_Task goal_
Retype the material below. Keep every word exactly as it is.

(Records with scene code)
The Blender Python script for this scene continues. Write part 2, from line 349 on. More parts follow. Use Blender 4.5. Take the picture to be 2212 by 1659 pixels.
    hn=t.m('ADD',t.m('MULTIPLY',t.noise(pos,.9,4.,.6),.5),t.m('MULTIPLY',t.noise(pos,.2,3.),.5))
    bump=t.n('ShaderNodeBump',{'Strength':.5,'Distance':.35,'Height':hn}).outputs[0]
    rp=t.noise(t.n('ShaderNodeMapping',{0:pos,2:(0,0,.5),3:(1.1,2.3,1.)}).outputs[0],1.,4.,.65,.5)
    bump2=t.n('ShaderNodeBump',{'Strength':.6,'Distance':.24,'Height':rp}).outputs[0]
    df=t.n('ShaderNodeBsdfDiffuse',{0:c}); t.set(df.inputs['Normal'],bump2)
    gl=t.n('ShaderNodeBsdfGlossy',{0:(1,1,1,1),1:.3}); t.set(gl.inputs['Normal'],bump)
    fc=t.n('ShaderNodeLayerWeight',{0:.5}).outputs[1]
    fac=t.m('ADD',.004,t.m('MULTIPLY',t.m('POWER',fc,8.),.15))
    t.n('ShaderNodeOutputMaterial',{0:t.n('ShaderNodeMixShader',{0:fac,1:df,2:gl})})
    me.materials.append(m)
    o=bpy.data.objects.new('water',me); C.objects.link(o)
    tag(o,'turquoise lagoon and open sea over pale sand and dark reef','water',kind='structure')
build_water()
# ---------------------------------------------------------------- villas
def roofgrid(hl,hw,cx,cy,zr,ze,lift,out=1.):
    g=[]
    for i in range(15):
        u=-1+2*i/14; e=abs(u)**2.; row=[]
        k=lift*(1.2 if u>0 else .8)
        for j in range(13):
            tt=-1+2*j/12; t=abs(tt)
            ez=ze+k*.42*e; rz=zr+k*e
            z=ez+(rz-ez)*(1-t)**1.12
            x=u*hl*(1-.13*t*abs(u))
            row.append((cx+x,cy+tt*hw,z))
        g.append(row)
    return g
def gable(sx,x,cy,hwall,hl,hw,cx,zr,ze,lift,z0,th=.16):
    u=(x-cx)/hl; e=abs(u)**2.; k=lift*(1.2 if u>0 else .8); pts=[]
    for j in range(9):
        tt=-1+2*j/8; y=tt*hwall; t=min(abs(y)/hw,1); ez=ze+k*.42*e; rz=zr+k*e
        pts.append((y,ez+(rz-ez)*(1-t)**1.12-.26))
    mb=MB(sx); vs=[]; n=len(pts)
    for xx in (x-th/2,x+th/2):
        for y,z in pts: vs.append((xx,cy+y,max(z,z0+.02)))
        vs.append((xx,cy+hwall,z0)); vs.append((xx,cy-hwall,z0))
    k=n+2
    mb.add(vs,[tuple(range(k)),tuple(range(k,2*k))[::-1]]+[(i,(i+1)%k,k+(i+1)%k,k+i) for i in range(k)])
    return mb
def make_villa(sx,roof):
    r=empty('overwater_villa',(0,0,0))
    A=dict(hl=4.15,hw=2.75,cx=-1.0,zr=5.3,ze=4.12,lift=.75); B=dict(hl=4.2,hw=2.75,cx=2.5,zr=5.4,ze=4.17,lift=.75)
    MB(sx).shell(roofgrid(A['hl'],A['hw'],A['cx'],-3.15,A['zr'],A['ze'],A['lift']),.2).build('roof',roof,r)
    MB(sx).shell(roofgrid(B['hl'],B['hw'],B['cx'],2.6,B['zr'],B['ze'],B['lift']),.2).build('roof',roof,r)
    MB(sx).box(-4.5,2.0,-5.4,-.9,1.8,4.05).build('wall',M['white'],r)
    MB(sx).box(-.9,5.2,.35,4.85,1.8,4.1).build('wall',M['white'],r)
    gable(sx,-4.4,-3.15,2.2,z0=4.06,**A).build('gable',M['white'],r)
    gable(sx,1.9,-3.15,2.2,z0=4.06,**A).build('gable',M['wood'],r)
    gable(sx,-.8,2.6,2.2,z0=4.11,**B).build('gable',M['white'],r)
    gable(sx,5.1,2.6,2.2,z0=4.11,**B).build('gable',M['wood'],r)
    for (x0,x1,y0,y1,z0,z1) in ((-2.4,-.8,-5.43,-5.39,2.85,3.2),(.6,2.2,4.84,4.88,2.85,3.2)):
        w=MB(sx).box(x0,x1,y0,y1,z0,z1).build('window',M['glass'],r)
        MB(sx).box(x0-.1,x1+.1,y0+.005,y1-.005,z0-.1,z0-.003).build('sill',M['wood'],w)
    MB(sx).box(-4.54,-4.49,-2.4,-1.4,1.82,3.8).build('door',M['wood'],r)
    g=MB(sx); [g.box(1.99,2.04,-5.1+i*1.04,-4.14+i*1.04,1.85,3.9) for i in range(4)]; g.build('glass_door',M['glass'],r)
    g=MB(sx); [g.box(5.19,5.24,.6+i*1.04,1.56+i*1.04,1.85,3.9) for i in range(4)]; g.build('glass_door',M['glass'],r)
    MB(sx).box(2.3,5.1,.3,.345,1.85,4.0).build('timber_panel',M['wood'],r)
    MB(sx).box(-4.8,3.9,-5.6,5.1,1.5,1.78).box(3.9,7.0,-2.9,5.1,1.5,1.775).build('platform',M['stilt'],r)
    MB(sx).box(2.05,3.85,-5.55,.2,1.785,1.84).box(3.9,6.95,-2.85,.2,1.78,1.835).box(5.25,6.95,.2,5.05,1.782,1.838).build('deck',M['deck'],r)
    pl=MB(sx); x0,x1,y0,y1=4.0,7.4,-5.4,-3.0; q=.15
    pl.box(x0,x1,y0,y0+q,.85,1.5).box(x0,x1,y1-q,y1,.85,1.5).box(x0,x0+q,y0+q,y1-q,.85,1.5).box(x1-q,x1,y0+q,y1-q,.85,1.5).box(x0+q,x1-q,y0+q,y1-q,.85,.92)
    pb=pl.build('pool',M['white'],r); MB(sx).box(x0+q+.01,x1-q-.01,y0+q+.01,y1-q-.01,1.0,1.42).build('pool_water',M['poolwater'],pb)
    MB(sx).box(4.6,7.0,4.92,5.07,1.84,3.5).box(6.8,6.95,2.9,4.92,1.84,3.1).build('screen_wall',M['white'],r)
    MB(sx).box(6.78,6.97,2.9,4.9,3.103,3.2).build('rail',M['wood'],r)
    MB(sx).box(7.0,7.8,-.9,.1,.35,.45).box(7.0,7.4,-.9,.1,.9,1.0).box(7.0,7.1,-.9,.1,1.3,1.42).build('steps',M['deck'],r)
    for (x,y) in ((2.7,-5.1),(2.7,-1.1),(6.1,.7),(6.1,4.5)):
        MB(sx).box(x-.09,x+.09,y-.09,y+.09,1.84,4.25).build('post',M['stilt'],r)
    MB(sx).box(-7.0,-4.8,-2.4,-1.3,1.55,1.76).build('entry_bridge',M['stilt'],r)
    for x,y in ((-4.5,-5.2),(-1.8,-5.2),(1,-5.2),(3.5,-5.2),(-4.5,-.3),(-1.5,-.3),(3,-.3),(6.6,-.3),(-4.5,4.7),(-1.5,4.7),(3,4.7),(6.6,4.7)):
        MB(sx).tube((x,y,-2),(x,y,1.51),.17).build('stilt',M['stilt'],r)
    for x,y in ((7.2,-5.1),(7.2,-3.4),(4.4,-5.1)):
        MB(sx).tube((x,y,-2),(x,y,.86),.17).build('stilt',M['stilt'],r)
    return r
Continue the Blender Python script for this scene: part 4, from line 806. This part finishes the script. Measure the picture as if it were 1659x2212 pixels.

_The result_
The Blender Python script for this scene continues. Write part 2, from line 349 on. More parts follow. Use Blender 4.5. Take the picture to be 2212 by 1659 pixels.
    hn=t.m('ADD',t.m('MULTIPLY',t.noise(pos,.9,4.,.6),.5),t.m('MULTIPLY',t.noise(pos,.2,3.),.5))
    bump=t.n('ShaderNodeBump',{'Strength':.5,'Distance':.35,'Height':hn}).outputs[0]
    rp=t.noise(t.n('ShaderNodeMapping',{0:pos,2:(0,0,.5),3:(1.1,2.3,1.)}).outputs[0],1.,4.,.65,.5)
    bump2=t.n('ShaderNodeBump',{'Strength':.6,'Distance':.24,'Height':rp}).outputs[0]
    df=t.n('ShaderNodeBsdfDiffuse',{0:c}); t.set(df.inputs['Normal'],bump2)
    gl=t.n('ShaderNodeBsdfGlossy',{0:(1,1,1,1),1:.3}); t.set(gl.inputs['Normal'],bump)
    fc=t.n('ShaderNodeLayerWeight',{0:.5}).outputs[1]
    fac=t.m('ADD',.004,t.m('MULTIPLY',t.m('POWER',fc,8.),.15))
    t.n('ShaderNodeOutputMaterial',{0:t.n('ShaderNodeMixShader',{0:fac,1:df,2:gl})})
    me.materials.append(m)
    o=bpy.data.objects.new('water',me); C.objects.link(o)
    tag(o,'turquoise lagoon and open sea over pale sand and dark reef','water',kind='structure')
build_water()
# ---------------------------------------------------------------- villas
def roofgrid(hl,hw,cx,cy,zr,ze,lift,out=1.):
    g=[]
    for i in range(15):
        u=-1+2*i/14; e=abs(u)**2.; row=[]
        k=lift*(1.2 if u>0 else .8)
        for j in range(13):
            tt=-1+2*j/12; t=abs(tt)
            ez=ze+k*.42*e; rz=zr+k*e
            z=ez+(rz-ez)*(1-t)**1.12
            x=u*hl*(1-.13*t*abs(u))
            row.append((cx+x,cy+tt*hw,z))
        g.append(row)
    return g
def gable(sx,x,cy,hwall,hl,hw,cx,zr,ze,lift,z0,th=.16):
    u=(x-cx)/hl; e=abs(u)**2.; k=lift*(1.2 if u>0 else .8); pts=[]
    for j in range(9):
        tt=-1+2*j/8; y=tt*hwall; t=min(abs(y)/hw,1); ez=ze+k*.42*e; rz=zr+k*e
        pts.append((y,ez+(rz-ez)*(1-t)**1.12-.26))
    mb=MB(sx); vs=[]; n=len(pts)
    for xx in (x-th/2,x+th/2):
        for y,z in pts: vs.append((xx,cy+y,max(z,z0+.02)))
        vs.append((xx,cy+hwall,z0)); vs.append((xx,cy-hwall,z0))
    k=n+2
    mb.add(vs,[tuple(range(k)),tuple(range(k,2*k))[::-1]]+[(i,(i+1)%k,k+(i+1)%k,k+i) for i in range(k)])
    return mb
def make_villa(sx,roof):
    r=empty('overwater_villa',(0,0,0))
    A=dict(hl=4.15,hw=2.75,cx=-1.0,zr=5.3,ze=4.12,lift=.75); B=dict(hl=4.2,hw=2.75,cx=2.5,zr=5.4,ze=4.17,lift=.75)
    MB(sx).shell(roofgrid(A['hl'],A['hw'],A['cx'],-3.15,A['zr'],A['ze'],A['lift']),.2).build('roof',roof,r)
    MB(sx).shell(roofgrid(B['hl'],B['hw'],B['cx'],2.6,B['zr'],B['ze'],B['lift']),.2).build('roof',roof,r)
    MB(sx).box(-4.5,2.0,-5.4,-.9,1.8,4.05).build('wall',M['white'],r)
    MB(sx).box(-.9,5.2,.35,4.85,1.8,4.1).build('wall',M['white'],r)
    gable(sx,-4.4,-3.15,2.2,z0=4.06,**A).build('gable',M['white'],r)
    gable(sx,1.9,-3.15,2.2,z0=4.06,**A).build('gable',M['wood'],r)
    gable(sx,-.8,2.6,2.2,z0=4.11,**B).build('gable',M['white'],r)
    gable(sx,5.1,2.6,2.2,z0=4.11,**B).build('gable',M['wood'],r)
    for (x0,x1,y0,y1,z0,z1) in ((-2.4,-.8,-5.43,-5.39,2.85,3.2),(.6,2.2,4.84,4.88,2.85,3.2)):
        w=MB(sx).box(x0,x1,y0,y1,z0,z1).build('window',M['glass'],r)
        MB(sx).box(x0-.1,x1+.1,y0+.005,y1-.005,z0-.1,z0-.003).build('sill',M['wood'],w)
    MB(sx).box(-4.54,-4.49,-2.4,-1.4,1.82,3.8).build('door',M['wood'],r)
    g=MB(sx); [g.box(1.99,2.04,-5.1+i*1.04,-4.14+i*1.04,1.85,3.9) for i in range(4)]; g.build('glass_door',M['glass'],r)
    g=MB(sx); [g.box(5.19,5.24,.6+i*1.04,1.56+i*1.04,1.85,3.9) for i in range(4)]; g.build('glass_door',M['glass'],r)
    MB(sx).box(2.3,5.1,.3,.345,1.85,4.0).build('timber_panel',M['wood'],r)
    MB(sx).box(-4.8,3.9,-5.6,5.1,1.5,1.78).box(3.9,7.0,-2.9,5.1,1.5,1.775).build('platform',M['stilt'],r)
    MB(sx).box(2.05,3.85,-5.55,.2,1.785,1.84).box(3.9,6.95,-2.85,.2,1.78,1.835).box(5.25,6.95,.2,5.05,1.782,1.838).build('deck',M['deck'],r)
    pl=MB(sx); x0,x1,y0,y1=4.0,7.4,-5.4,-3.0; q=.15
    pl.box(x0,x1,y0,y0+q,.85,1.5).box(x0,x1,y1-q,y1,.85,1.5).box(x0,x0+q,y0+q,y1-q,.85,1.5).box(x1-q,x1,y0+q,y1-q,.85,1.5).box(x0+q,x1-q,y0+q,y1-q,.85,.92)
    pb=pl.build('pool',M['white'],r); MB(sx).box(x0+q+.01,x1-q-.01,y0+q+.01,y1-q-.01,1.0,1.42).build('pool_water',M['poolwater'],pb)
    MB(sx).box(4.6,7.0,4.92,5.07,1.84,3.5).box(6.8,6.95,2.9,4.92,1.84,3.1).build('screen_wall',M['white'],r)
    MB(sx).box(6.78,6.97,2.9,4.9,3.103,3.2).build('rail',M['wood'],r)
    MB(sx).box(7.0,7.8,-.9,.1,.35,.45).box(7.0,7.4,-.9,.1,.9,1.0).box(7.0,7.1,-.9,.1,1.3,1.42).build('steps',M['deck'],r)
    for (x,y) in ((2.7,-5.1),(2.7,-1.1),(6.1,.7),(6.1,4.5)):
        MB(sx).box(x-.09,x+.09,y-.09,y+.09,1.84,4.25).build('post',M['stilt'],r)
    MB(sx).box(-7.0,-4.8,-2.4,-1.3,1.55,1.76).build('entry_bridge',M['stilt'],r)
    for x,y in ((-4.5,-5.2),(-1.8,-5.2),(1,-5.2),(3.5,-5.2),(-4.5,-.3),(-1.5,-.3),(3,-.3),(6.6,-.3),(-4.5,4.7),(-1.5,4.7),(3,4.7),(6.6,4.7)):
        MB(sx).tube((x,y,-2),(x,y,1.51),.17).build('stilt',M['stilt'],r)
    for x,y in ((7.2,-5.1),(7.2,-3.4),(4.4,-5.1)):
        MB(sx).tube((x,y,-2),(x,y,.86),.17).build('stilt',M['stilt'],r)
    return r
Continue the Blender Python script for this scene: part 4, from line 806. This part finishes the script. Measure the picture as if it were 1659x2212 pixels.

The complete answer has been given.